> Written exercise:
Go through the listing and write out all of it exactly.

(Scene script records)
============================================================
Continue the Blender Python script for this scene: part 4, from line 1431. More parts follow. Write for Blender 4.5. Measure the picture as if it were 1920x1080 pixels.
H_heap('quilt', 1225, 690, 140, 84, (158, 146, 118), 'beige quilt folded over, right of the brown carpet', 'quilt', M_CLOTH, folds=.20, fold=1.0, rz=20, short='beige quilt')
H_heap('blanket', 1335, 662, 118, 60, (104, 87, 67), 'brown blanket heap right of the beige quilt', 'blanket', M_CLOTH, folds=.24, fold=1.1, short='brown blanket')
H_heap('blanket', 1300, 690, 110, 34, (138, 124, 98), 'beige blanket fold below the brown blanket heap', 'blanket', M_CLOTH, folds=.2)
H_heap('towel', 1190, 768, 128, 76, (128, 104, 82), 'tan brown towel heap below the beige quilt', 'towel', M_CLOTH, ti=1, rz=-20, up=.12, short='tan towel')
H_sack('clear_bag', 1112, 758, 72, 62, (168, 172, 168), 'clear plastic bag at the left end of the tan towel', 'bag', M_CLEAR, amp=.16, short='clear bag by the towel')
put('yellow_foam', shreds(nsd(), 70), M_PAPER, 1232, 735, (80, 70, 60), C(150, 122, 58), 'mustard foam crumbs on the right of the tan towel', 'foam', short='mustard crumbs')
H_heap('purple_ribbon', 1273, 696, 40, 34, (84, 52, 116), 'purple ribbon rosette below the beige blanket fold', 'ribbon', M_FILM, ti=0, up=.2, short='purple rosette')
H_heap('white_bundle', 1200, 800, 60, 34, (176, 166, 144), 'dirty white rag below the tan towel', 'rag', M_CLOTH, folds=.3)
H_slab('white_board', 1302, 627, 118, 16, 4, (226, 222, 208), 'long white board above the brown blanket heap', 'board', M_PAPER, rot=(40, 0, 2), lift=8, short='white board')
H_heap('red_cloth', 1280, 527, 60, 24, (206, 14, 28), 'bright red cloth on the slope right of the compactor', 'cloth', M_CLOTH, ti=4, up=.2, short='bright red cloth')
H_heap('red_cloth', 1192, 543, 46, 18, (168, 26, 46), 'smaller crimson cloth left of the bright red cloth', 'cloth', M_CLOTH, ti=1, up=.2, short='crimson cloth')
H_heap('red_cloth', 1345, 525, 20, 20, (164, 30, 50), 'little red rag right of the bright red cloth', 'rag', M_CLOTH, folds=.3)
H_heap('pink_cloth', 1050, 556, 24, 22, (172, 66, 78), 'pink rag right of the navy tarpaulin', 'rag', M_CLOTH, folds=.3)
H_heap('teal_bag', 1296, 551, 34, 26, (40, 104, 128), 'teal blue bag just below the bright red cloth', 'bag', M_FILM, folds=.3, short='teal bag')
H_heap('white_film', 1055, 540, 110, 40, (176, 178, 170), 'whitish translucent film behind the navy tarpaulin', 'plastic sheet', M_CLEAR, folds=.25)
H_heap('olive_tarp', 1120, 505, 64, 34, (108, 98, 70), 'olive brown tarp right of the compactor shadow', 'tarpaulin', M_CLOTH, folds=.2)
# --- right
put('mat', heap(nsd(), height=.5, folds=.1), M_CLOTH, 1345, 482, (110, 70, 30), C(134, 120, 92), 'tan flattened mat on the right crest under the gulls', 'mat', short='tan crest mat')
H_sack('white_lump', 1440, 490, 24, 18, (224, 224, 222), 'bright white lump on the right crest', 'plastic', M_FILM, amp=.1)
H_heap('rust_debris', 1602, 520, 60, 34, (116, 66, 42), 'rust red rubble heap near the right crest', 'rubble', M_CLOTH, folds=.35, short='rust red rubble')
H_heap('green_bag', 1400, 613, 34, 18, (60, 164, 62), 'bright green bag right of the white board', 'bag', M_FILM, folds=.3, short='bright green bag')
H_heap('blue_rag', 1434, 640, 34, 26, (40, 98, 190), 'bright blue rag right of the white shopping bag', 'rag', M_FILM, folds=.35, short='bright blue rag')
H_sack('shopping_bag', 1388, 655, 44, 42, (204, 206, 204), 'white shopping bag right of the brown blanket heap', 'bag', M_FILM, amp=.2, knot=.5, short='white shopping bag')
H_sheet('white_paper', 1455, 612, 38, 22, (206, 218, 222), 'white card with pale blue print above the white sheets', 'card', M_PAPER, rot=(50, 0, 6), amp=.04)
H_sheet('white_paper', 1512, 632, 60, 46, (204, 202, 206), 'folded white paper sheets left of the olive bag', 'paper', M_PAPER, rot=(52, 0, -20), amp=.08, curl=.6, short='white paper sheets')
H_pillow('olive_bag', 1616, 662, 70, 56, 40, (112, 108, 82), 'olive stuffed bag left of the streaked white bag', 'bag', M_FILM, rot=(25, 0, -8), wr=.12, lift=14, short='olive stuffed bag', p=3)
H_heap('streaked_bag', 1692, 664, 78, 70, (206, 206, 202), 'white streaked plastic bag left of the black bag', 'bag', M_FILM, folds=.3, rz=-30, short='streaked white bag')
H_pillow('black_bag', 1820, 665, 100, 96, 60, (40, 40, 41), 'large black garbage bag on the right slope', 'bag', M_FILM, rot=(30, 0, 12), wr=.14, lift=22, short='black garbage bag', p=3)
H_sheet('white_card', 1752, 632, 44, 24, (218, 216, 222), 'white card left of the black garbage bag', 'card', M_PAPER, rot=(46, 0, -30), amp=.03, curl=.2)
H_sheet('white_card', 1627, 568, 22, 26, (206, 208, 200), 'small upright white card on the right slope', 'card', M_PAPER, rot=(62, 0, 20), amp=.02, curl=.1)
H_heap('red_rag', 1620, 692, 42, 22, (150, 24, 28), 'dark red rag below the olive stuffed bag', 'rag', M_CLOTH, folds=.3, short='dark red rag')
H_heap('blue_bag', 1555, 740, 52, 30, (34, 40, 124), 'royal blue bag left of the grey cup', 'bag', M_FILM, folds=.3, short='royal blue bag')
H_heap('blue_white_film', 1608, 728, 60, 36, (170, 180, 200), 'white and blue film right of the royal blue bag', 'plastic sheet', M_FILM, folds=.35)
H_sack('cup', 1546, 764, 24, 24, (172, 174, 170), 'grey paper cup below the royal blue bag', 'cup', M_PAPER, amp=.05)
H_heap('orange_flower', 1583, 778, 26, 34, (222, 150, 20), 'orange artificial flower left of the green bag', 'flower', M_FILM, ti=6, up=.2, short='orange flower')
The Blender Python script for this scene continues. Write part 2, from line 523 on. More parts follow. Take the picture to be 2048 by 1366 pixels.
============================================================
> Output of the task:
Continue the Blender Python script for this scene: part 4, from line 1431. More parts follow. Write for Blender 4.5. Measure the picture as if it were 1920x1080 pixels.
H_heap('quilt', 1225, 690, 140, 84, (158, 146, 118), 'beige quilt folded over, right of the brown carpet', 'quilt', M_CLOTH, folds=.20, fold=1.0, rz=20, short='beige quilt')
H_heap('blanket', 1335, 662, 118, 60, (104, 87, 67), 'brown blanket heap right of the beige quilt', 'blanket', M_CLOTH, folds=.24, fold=1.1, short='brown blanket')
H_heap('blanket', 1300, 690, 110, 34, (138, 124, 98), 'beige blanket fold below the brown blanket heap', 'blanket', M_CLOTH, folds=.2)
H_heap('towel', 1190, 768, 128, 76, (128, 104, 82), 'tan brown towel heap below the beige quilt', 'towel', M_CLOTH, ti=1, rz=-20, up=.12, short='tan towel')
H_sack('clear_bag', 1112, 758, 72, 62, (168, 172, 168), 'clear plastic bag at the left end of the tan towel', 'bag', M_CLEAR, amp=.16, short='clear bag by the towel')
put('yellow_foam', shreds(nsd(), 70), M_PAPER, 1232, 735, (80, 70, 60), C(150, 122, 58), 'mustard foam crumbs on the right of the tan towel', 'foam', short='mustard crumbs')
H_heap('purple_ribbon', 1273, 696, 40, 34, (84, 52, 116), 'purple ribbon rosette below the beige blanket fold', 'ribbon', M_FILM, ti=0, up=.2, short='purple rosette')
H_heap('white_bundle', 1200, 800, 60, 34, (176, 166, 144), 'dirty white rag below the tan towel', 'rag', M_CLOTH, folds=.3)
H_slab('white_board', 1302, 627, 118, 16, 4, (226, 222, 208), 'long white board above the brown blanket heap', 'board', M_PAPER, rot=(40, 0, 2), lift=8, short='white board')
H_heap('red_cloth', 1280, 527, 60, 24, (206, 14, 28), 'bright red cloth on the slope right of the compactor', 'cloth', M_CLOTH, ti=4, up=.2, short='bright red cloth')
H_heap('red_cloth', 1192, 543, 46, 18, (168, 26, 46), 'smaller crimson cloth left of the bright red cloth', 'cloth', M_CLOTH, ti=1, up=.2, short='crimson cloth')
H_heap('red_cloth', 1345, 525, 20, 20, (164, 30, 50), 'little red rag right of the bright red cloth', 'rag', M_CLOTH, folds=.3)
H_heap('pink_cloth', 1050, 556, 24, 22, (172, 66, 78), 'pink rag right of the navy tarpaulin', 'rag', M_CLOTH, folds=.3)
H_heap('teal_bag', 1296, 551, 34, 26, (40, 104, 128), 'teal blue bag just below the bright red cloth', 'bag', M_FILM, folds=.3, short='teal bag')
H_heap('white_film', 1055, 540, 110, 40, (176, 178, 170), 'whitish translucent film behind the navy tarpaulin', 'plastic sheet', M_CLEAR, folds=.25)
H_heap('olive_tarp', 1120, 505, 64, 34, (108, 98, 70), 'olive brown tarp right of the compactor shadow', 'tarpaulin', M_CLOTH, folds=.2)
# --- right
put('mat', heap(nsd(), height=.5, folds=.1), M_CLOTH, 1345, 482, (110, 70, 30), C(134, 120, 92), 'tan flattened mat on the right crest under the gulls', 'mat', short='tan crest mat')
H_sack('white_lump', 1440, 490, 24, 18, (224, 224, 222), 'bright white lump on the right crest', 'plastic', M_FILM, amp=.1)
H_heap('rust_debris', 1602, 520, 60, 34, (116, 66, 42), 'rust red rubble heap near the right crest', 'rubble', M_CLOTH, folds=.35, short='rust red rubble')
H_heap('green_bag', 1400, 613, 34, 18, (60, 164, 62), 'bright green bag right of the white board', 'bag', M_FILM, folds=.3, short='bright green bag')
H_heap('blue_rag', 1434, 640, 34, 26, (40, 98, 190), 'bright blue rag right of the white shopping bag', 'rag', M_FILM, folds=.35, short='bright blue rag')
H_sack('shopping_bag', 1388, 655, 44, 42, (204, 206, 204), 'white shopping bag right of the brown blanket heap', 'bag', M_FILM, amp=.2, knot=.5, short='white shopping bag')
H_sheet('white_paper', 1455, 612, 38, 22, (206, 218, 222), 'white card with pale blue print above the white sheets', 'card', M_PAPER, rot=(50, 0, 6), amp=.04)
H_sheet('white_paper', 1512, 632, 60, 46, (204, 202, 206), 'folded white paper sheets left of the olive bag', 'paper', M_PAPER, rot=(52, 0, -20), amp=.08, curl=.6, short='white paper sheets')
H_pillow('olive_bag', 1616, 662, 70, 56, 40, (112, 108, 82), 'olive stuffed bag left of the streaked white bag', 'bag', M_FILM, rot=(25, 0, -8), wr=.12, lift=14, short='olive stuffed bag', p=3)
H_heap('streaked_bag', 1692, 664, 78, 70, (206, 206, 202), 'white streaked plastic bag left of the black bag', 'bag', M_FILM, folds=.3, rz=-30, short='streaked white bag')
H_pillow('black_bag', 1820, 665, 100, 96, 60, (40, 40, 41), 'large black garbage bag on the right slope', 'bag', M_FILM, rot=(30, 0, 12), wr=.14, lift=22, short='black garbage bag', p=3)
H_sheet('white_card', 1752, 632, 44, 24, (218, 216, 222), 'white card left of the black garbage bag', 'card', M_PAPER, rot=(46, 0, -30), amp=.03, curl=.2)
H_sheet('white_card', 1627, 568, 22, 26, (206, 208, 200), 'small upright white card on the right slope', 'card', M_PAPER, rot=(62, 0, 20), amp=.02, curl=.1)
H_heap('red_rag', 1620, 692, 42, 22, (150, 24, 28), 'dark red rag below the olive stuffed bag', 'rag', M_CLOTH, folds=.3, short='dark red rag')
H_heap('blue_bag', 1555, 740, 52, 30, (34, 40, 124), 'royal blue bag left of the grey cup', 'bag', M_FILM, folds=.3, short='royal blue bag')
H_heap('blue_white_film', 1608, 728, 60, 36, (170, 180, 200), 'white and blue film right of the royal blue bag', 'plastic sheet', M_FILM, folds=.35)
H_sack('cup', 1546, 764, 24, 24, (172, 174, 170), 'grey paper cup below the royal blue bag', 'cup', M_PAPER, amp=.05)
H_heap('orange_flower', 1583, 778, 26, 34, (222, 150, 20), 'orange artificial flower left of the green bag', 'flower', M_FILM, ti=6, up=.2, short='orange flower')
The Blender Python script for this scene continues. Write part 2, from line 523 on. More parts follow. Take the picture to be 2048 by 1366 pixels.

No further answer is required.